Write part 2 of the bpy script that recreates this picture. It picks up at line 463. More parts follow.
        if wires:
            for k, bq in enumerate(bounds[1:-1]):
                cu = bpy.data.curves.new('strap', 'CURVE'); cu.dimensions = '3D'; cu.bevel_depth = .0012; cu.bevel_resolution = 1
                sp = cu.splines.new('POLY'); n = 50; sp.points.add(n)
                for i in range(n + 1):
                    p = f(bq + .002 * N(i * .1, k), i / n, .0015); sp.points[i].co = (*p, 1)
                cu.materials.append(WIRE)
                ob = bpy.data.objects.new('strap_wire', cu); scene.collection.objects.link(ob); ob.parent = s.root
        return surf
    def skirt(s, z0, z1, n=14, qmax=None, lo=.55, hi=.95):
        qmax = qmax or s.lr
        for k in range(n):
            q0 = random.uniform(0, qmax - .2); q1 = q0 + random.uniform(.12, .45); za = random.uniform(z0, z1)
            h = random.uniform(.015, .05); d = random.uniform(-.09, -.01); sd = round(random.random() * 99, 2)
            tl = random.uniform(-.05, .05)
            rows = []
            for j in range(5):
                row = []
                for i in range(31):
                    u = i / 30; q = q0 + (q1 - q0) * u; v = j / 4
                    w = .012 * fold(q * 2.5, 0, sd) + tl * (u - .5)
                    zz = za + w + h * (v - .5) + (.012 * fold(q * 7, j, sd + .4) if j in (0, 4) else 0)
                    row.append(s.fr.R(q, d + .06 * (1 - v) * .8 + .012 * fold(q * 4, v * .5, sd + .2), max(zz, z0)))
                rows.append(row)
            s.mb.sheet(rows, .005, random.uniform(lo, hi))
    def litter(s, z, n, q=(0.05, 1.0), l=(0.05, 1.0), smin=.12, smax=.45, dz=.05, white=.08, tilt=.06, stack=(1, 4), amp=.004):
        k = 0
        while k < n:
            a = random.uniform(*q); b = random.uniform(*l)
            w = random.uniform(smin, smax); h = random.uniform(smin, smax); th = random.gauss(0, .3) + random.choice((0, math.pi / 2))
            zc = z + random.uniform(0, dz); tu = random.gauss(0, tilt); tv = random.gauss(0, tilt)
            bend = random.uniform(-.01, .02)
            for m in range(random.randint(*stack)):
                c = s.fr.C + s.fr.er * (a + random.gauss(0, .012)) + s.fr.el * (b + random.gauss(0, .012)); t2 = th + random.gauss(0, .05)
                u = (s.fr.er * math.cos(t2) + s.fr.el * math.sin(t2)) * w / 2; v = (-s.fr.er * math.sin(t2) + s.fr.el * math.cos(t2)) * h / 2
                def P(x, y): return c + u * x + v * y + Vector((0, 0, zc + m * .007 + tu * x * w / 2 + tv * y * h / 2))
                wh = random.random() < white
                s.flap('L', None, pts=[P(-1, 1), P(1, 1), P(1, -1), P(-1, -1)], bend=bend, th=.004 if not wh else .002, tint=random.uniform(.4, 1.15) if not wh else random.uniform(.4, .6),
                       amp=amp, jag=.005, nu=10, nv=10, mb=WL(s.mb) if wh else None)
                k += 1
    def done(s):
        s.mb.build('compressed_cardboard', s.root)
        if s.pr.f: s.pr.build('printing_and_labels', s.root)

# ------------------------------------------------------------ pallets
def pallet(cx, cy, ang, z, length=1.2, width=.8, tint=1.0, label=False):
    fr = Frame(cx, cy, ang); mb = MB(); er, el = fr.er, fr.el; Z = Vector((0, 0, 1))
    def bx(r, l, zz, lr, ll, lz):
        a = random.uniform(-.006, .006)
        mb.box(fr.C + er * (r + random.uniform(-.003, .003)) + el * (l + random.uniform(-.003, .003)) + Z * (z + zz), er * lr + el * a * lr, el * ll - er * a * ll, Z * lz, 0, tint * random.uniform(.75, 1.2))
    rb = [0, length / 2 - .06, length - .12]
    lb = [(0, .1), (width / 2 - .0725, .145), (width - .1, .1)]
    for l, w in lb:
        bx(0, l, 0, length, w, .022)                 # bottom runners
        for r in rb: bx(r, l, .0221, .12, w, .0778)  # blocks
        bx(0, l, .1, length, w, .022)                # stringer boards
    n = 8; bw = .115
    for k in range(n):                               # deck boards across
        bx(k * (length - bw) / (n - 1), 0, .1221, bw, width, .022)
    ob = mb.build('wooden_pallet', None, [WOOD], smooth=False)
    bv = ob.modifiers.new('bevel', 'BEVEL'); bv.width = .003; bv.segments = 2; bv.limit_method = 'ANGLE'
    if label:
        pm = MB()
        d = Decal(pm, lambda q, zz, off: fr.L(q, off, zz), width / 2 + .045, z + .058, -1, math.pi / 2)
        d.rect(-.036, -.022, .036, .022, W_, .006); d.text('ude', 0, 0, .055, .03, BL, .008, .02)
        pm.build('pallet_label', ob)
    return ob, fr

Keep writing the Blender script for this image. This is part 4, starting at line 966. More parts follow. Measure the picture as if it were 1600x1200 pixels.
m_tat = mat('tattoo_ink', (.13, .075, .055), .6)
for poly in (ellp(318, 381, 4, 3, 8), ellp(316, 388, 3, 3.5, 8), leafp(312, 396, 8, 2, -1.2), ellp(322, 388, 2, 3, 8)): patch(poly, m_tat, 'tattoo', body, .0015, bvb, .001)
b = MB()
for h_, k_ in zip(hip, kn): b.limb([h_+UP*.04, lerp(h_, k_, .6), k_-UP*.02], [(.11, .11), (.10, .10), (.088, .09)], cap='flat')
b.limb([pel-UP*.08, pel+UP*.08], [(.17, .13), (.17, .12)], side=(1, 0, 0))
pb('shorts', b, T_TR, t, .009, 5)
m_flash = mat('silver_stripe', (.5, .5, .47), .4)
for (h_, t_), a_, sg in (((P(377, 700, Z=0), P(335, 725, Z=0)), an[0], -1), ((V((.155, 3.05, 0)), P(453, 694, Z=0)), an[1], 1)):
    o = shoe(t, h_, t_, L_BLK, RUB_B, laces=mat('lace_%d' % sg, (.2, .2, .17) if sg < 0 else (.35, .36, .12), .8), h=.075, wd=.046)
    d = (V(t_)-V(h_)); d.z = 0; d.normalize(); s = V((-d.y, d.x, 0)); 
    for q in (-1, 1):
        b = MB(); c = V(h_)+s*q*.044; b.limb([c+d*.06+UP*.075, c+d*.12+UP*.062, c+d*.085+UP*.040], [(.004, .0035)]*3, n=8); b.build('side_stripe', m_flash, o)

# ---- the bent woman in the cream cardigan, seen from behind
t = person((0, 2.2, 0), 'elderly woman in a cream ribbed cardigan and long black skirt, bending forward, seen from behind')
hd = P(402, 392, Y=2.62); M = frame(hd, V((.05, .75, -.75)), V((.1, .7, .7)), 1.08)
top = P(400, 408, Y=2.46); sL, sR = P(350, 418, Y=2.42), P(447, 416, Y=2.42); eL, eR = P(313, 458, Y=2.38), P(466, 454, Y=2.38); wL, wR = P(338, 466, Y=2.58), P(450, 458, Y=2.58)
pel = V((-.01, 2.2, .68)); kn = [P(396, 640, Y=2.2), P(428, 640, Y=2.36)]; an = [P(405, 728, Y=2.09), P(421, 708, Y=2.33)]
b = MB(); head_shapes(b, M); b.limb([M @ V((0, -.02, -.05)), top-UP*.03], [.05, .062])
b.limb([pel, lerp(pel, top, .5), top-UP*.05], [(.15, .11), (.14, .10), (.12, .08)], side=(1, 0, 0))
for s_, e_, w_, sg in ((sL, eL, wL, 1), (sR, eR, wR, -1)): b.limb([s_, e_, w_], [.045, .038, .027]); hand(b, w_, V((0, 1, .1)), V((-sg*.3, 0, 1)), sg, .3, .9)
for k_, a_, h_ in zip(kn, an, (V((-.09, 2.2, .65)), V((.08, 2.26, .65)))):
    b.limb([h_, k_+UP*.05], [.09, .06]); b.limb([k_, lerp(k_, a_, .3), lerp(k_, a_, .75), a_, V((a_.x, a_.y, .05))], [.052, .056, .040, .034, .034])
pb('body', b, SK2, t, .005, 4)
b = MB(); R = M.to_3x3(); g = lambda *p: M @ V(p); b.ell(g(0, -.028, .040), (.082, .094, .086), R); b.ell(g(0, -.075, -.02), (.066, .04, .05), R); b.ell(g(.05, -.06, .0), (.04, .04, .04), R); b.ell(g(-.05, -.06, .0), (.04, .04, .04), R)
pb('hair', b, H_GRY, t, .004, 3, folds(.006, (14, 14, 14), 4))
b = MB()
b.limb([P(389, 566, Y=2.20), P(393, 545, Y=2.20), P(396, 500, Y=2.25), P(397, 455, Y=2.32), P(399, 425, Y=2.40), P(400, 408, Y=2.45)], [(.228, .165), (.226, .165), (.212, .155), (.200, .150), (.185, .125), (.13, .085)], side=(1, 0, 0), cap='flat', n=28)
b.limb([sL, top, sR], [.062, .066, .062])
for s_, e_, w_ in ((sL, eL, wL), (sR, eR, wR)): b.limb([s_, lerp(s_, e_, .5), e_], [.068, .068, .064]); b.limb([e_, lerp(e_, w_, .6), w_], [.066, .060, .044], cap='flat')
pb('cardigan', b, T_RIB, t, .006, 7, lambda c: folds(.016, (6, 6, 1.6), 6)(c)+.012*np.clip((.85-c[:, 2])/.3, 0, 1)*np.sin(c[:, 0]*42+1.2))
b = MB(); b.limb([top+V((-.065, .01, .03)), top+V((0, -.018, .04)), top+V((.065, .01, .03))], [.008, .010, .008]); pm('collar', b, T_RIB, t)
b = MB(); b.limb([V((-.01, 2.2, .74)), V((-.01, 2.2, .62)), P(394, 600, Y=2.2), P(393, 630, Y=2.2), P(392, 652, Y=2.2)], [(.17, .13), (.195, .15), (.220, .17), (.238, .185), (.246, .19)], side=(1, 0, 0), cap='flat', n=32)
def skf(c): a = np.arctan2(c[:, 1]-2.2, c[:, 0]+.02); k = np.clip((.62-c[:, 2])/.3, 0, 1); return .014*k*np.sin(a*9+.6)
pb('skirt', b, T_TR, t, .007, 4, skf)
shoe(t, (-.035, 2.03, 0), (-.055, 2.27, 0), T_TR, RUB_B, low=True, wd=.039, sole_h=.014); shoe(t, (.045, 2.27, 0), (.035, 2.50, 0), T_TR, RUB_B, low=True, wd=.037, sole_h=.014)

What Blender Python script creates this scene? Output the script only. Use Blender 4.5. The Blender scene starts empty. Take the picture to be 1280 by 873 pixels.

# [Prompt]
Go through the material above and output exactly the lines from the one containing "Keep writing the" through the one containing "b = MB(); c = V(h_)+s*q*.044;".

# [Response]
Keep writing the Blender script for this image. This is part 4, starting at line 966. More parts follow. Measure the picture as if it were 1600x1200 pixels.
m_tat = mat('tattoo_ink', (.13, .075, .055), .6)
for poly in (ellp(318, 381, 4, 3, 8), ellp(316, 388, 3, 3.5, 8), leafp(312, 396, 8, 2, -1.2), ellp(322, 388, 2, 3, 8)): patch(poly, m_tat, 'tattoo', body, .0015, bvb, .001)
b = MB()
for h_, k_ in zip(hip, kn): b.limb([h_+UP*.04, lerp(h_, k_, .6), k_-UP*.02], [(.11, .11), (.10, .10), (.088, .09)], cap='flat')
b.limb([pel-UP*.08, pel+UP*.08], [(.17, .13), (.17, .12)], side=(1, 0, 0))
pb('shorts', b, T_TR, t, .009, 5)
m_flash = mat('silver_stripe', (.5, .5, .47), .4)
for (h_, t_), a_, sg in (((P(377, 700, Z=0), P(335, 725, Z=0)), an[0], -1), ((V((.155, 3.05, 0)), P(453, 694, Z=0)), an[1], 1)):
    o = shoe(t, h_, t_, L_BLK, RUB_B, laces=mat('lace_%d' % sg, (.2, .2, .17) if sg < 0 else (.35, .36, .12), .8), h=.075, wd=.046)
    d = (V(t_)-V(h_)); d.z = 0; d.normalize(); s = V((-d.y, d.x, 0)); 
    for q in (-1, 1):
        b = MB(); c = V(h_)+s*q*.044; b.limb([c+d*.06+UP*.075, c+d*.12+UP*.062, c+d*.085+UP*.040], [(.004, .0035)]*3, n=8); b.build('side_stripe', m_flash, o)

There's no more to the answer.